## WRITTEN REQUEST
Only the lines from the start of the data to the line containing "from mathutils import Vector, Matrix, Euler", both included, should be output, exactly and without pictures.

## DATASET ROWS
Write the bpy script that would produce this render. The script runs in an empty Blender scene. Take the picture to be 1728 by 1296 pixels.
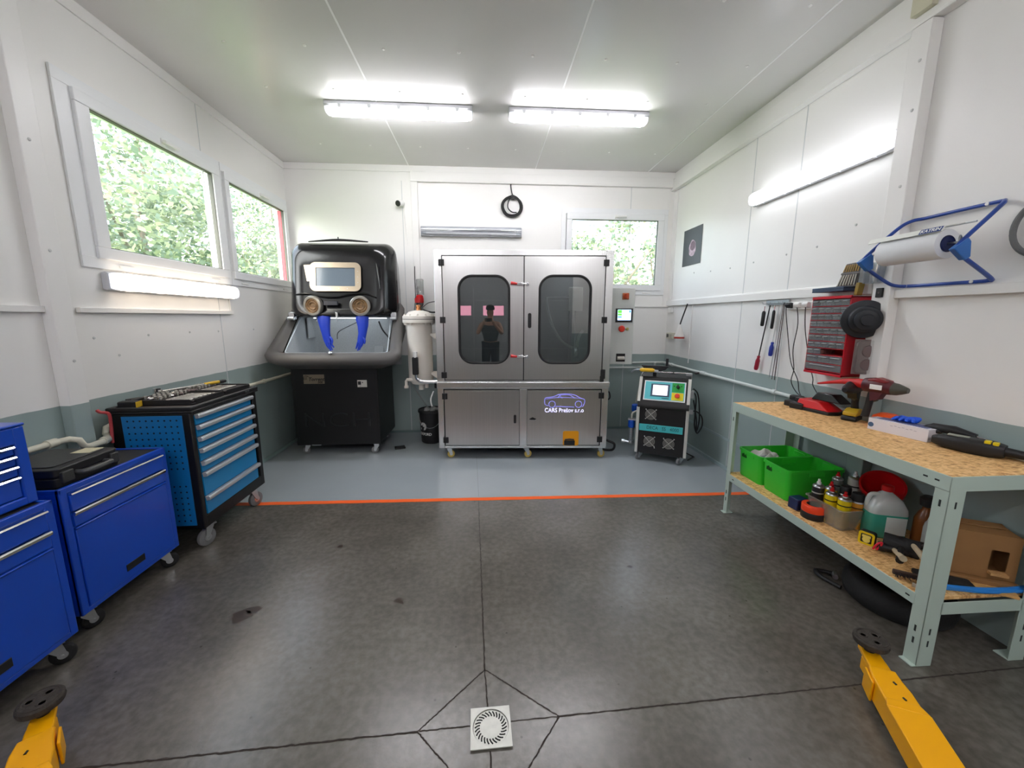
import bpy, math, random
from math import sin, cos, pi, radians
from mathutils import Vector, Matrix, Euler

random.seed(7)
C = bpy.context.scene.collection

# ---------------------------------------------------------------- camera
F_PX = 664.44
YAW, PITCH, ROLL, CAM_H = 0.06963, 0.16834, -0.00148, 1.55
cam_data = bpy.data.cameras.new('camera')
cam = bpy.data.objects.new('camera', cam_data)
C.objects.link(cam)
cam_data.sensor_fit = 'HORIZONTAL'
cam_data.sensor_width = 36.0
cam_data.lens = F_PX / 1728 * 36.0
cam_data.clip_start = 0.02
fwd = Vector((sin(YAW) * cos(PITCH), cos(YAW) * cos(PITCH), -sin(PITCH)))
rgt = Vector((cos(YAW), -sin(YAW), 0))
dwn = fwd.cross(rgt)
r2 = rgt * cos(ROLL) + dwn * sin(ROLL)
d2 = dwn * cos(ROLL) - rgt * sin(ROLL)
m3 = Matrix((r2, -d2, -fwd)).transposed()
cam.matrix_world = Matrix.Translation((0, 0, CAM_H)) @ m3.to_4x4()
bpy.context.scene.camera = cam

# ---------------------------------------------------------------- world, sun, exposure
W = bpy.data.worlds.new('sky'); bpy.context.scene.world = W
W.use_nodes = True
wn = W.node_tree.nodes; wl = W.node_tree.links
bgd = wn['Background']
sky = wn.new('ShaderNodeTexSky')
sky.sky_type = 'NISHITA'
sky.sun_disc = False
sky.sun_elevation = radians(48); sky.sun_rotation = radians(200)
sky.dust_density = 4.0; sky.air_density = 1.0
hz = wn.new('ShaderNodeMix'); hz.data_type = 'RGBA'
hz.inputs[0].default_value = 0.75
wl.new(sky.outputs[0], hz.inputs[6]); hz.inputs[7].default_value = (1.0, 1.02, 1.04, 1)
wl.new(hz.outputs[2], bgd.inputs['Color'])
bgd.inputs['Strength'].default_value = 1.7
sun_d = bpy.data.lights.new('sun', 'SUN'); sun_d.energy = 2.2; sun_d.angle = radians(6); sun_d.color = (1, .96, .88)
sun = bpy.data.objects.new('sun', sun_d); C.objects.link(sun)
sun.rotation_euler = Vector((-.55, .25, -.85)).to_track_quat('-Z', 'Y').to_euler()   # high sun over the roof, onto the trees
LAMP = 20.0
vs = bpy.context.scene.view_settings
vs.view_transform = 'Standard'; vs.look = 'None'; vs.gamma = 1; vs.use_curve_mapping = False
vs.exposure = 1.25
cy = bpy.context.scene.cycles
cy.max_bounces = 10; cy.diffuse_bounces = 5; cy.glossy_bounces = 4; cy.transparent_max_bounces = 12
cy.sample_clamp_indirect = 6; cy.caustics_reflective = False; cy.caustics_refractive = False
cy.use_denoising = True

# ---------------------------------------------------------------- materials
MATS = {}
def srgb(c):
    def f(x):
        x /= 255.0
        return x / 12.92 if x <= .04045 else ((x + .055) / 1.055) ** 2.4
    return (f(c[0]), f(c[1]), f(c[2]), 1)

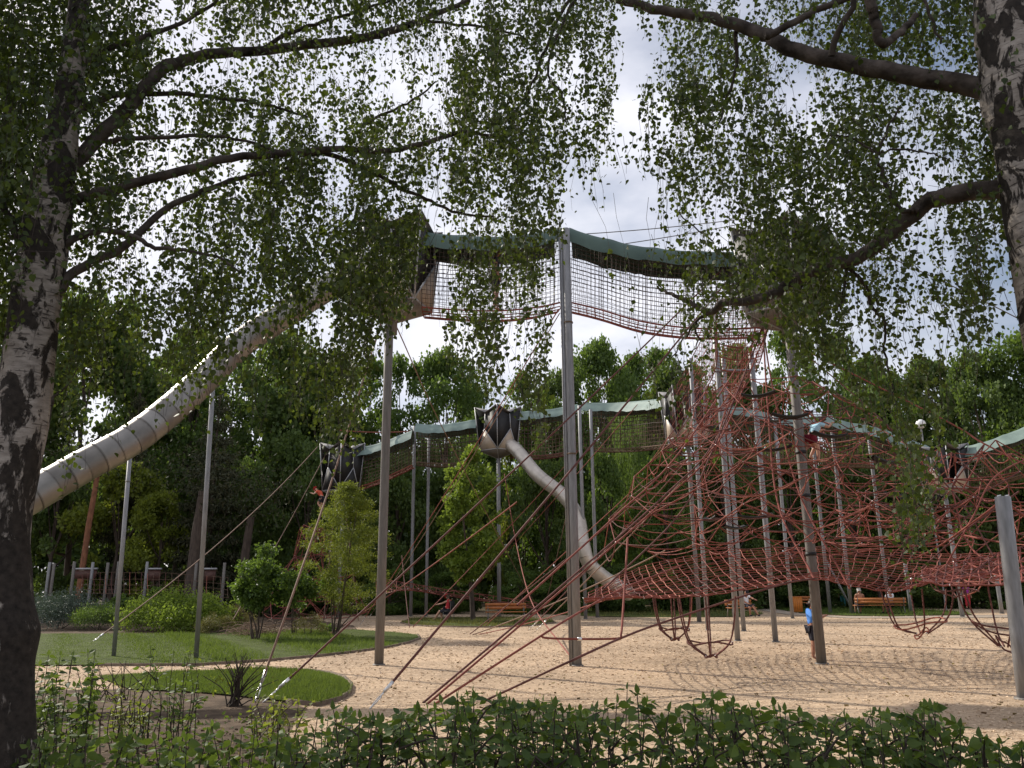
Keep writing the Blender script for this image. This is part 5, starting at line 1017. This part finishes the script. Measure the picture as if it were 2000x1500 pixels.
def leaf_shrub(label, px0, px1, ytop0, ytop1, D0, D1, n, lsize, m=lf_hedge, parts=0, spacing=.05, spread=.1, lo=.3):
    st = []; c = xg((px0+px1)/2, (D0+D1)/2)
    for k in range(n):
        px = rng.uniform(px0, px1); D = rng.uniform(D0, D1); t = at(px, rng.uniform(ytop0, ytop1), D); b_ = np.array([t[0]*.85+c[0]*.15+rng.normal(0, spread*.5), D, 0]); q = spline([b_, b_*.5+t*.5+np.array([rng.normal(0, .04), 0, 0]), t], 8); st.append(q)
        if rng.random() < .7:
            i = rng.integers(3, 7); e = q[i]+np.array([rng.normal(0, spread), rng.normal(0, spread), rng.uniform(0, .15)]); st.append(spline([q[i], q[i]*.5+e*.5+[0, 0, .02], e], 5))
    root = thing('shrub', label, 'shrub', tuple(c), group='loose shrubs in the foreground bed'); leafy(root, st, lsize, m, parts=parts, spacing=spacing, lo=lo); return root
leaf_shrub('pale leafy shrub right beside the left birch trunk', 62, 190, 1272, 1390, 7.0, 8.6, 30, .075, parts=120, lo=.25)
leaf_shrub('thin upright shrub left of the bare stemmed shrub', 290, 410, 1268, 1350, 8.2, 9.6, 18, .06, parts=80, spacing=.07, lo=.2)
leaf_shrub('low yellowish weed on the bare soil', 210, 290, 1330, 1400, 8.5, 9.5, 22, .05, lf_yel, parts=60)
leaf_shrub('dark low shrub at the lower left corner', 40, 260, 1432, 1500, 4.6, 6.2, 20, .075, parts=200)
leaf_shrub('dark low shrub in the middle of the lower left bed', 230, 440, 1425, 1500, 4.8, 6.4, 20, .075, parts=200)
leaf_shrub('dark low shrub where the left bed meets the hedge', 400, 610, 1412, 1490, 4.6, 6.2, 28, .072, parts=200)
leaf_shrub('small leafy weed under the bare stemmed shrub', 480, 600, 1345, 1400, 8.0, 9.6, 18, .055, lf_yel, parts=60)
b_ = gp(458, 1380); root = thing('shrub', 'bare stemmed shrub with upright dark twigs before the lawn tongue', 'shrub', tuple(b_))
for k in range(34):
    a = rng.normal(0, .5); t = np.array([math.sin(a)*.62, rng.normal(0, .18), .62*math.cos(a)*rng.uniform(.6, 1.1)+.06]); MB().tube(spline([np.array([rng.normal(0, .05), rng.normal(0, .05), -.02]), t*.5+[-.06*np.sign(a), 0, .02], t], 6), np.linspace(.011, .005, 6), 5).build('stem', m_twig, root, True)
MB().tube([(0, 0, -.05), (.02, 0, .2), (.03, 0, .36)], [.06, .045, .02], 8).build('stump', m_trunk, root, True)
P = np.column_stack([rng.normal(0, .35, 90), rng.normal(0, .2, 90), rng.uniform(.1, .6, 90)]); leaf_obj('foliage', P, rng.normal(size=(90, 3))-[0, 0, .3], .05, T_OVATE, lf_yel, root)
st = []
b0 = gp(225, 1368)
for k in range(16): t = b0+np.array([rng.normal(0, .35), rng.normal(0, .1), rng.uniform(.3, .62)]); st.append(spline([b0+np.array([rng.normal(0, .2), 0, 0]), t], 5))
root = thing('shrub', 'cut back shrub of thin bare stems near the pale shrub', 'shrub', tuple(b0))
for q in st: MB().tube(q-b0, np.linspace(.009, .004, len(q)), 5).build('stem', m_twig, root, True)
# ground weeds on the beds
n = 2600; xx = rng.uniform(-6, 7, n); yy = rng.uniform(6.0, 10.8, n); ok = inpoly(xx, yy, soil2); xx, yy = xx[ok], yy[ok]; n = len(xx)
tag(leaf_obj('ground_cover', np.column_stack([xx, yy, rng.uniform(.01, .07, n)]), rng.normal(size=(n, 3))*[1, 1, .4]+[0, 0, .3], .035+.03*rng.random(n), T_OVATE, lf_hedge), 'sparse low weeds on the brown foreground soil', 'weeds')
n = 9000; xx = rng.uniform(-9, 9, n); yy = rng.uniform(3.5, 11, n); ok = inpoly(xx, yy, soil2); xx, yy = xx[ok], yy[ok]; n = len(xx)
tag(leaf_obj('leaf_litter', np.column_stack([xx, yy, rng.uniform(.01, .02, n)]), rng.normal(size=(n, 3))*[1, 1, .15], .02+.03*rng.random(n), T_CHIP, tintmat('dead_leaf', (.05, .032, .02), (.22, .15, .09))), 'brown dead leaves lying on the foreground soil', 'leaf litter')
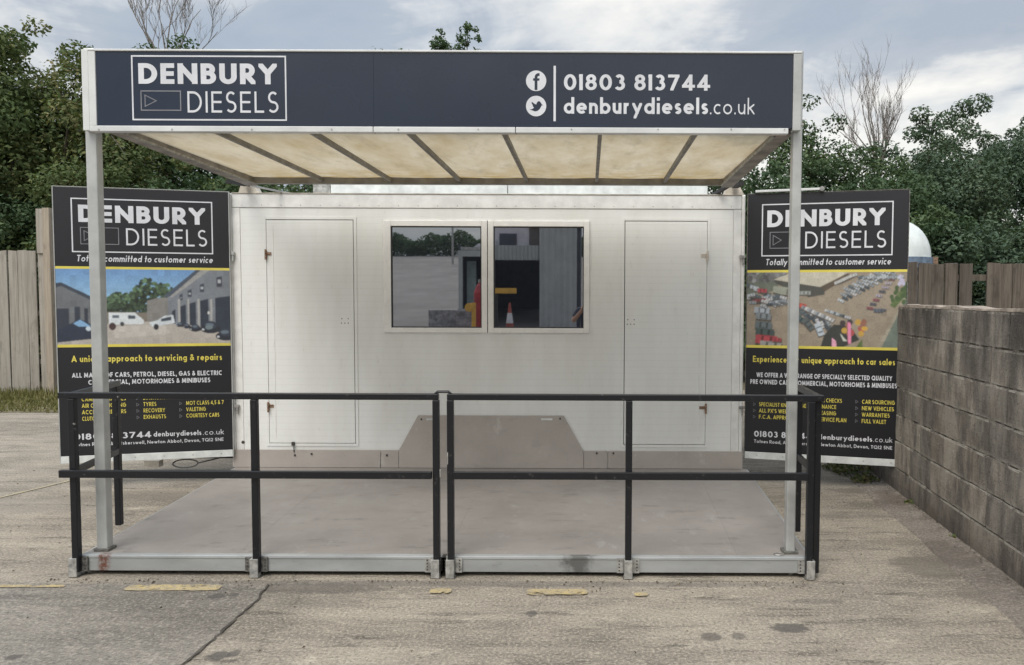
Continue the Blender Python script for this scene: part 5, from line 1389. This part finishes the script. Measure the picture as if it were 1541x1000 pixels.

## TASK ANSWER
Write the bpy script that would produce this render. The script runs in an empty Blender scene. Take the picture to be 1728 by 1296 pixels.
import bpy, math, random
from math import sin, cos, pi, radians
from mathutils import Vector, Matrix, Euler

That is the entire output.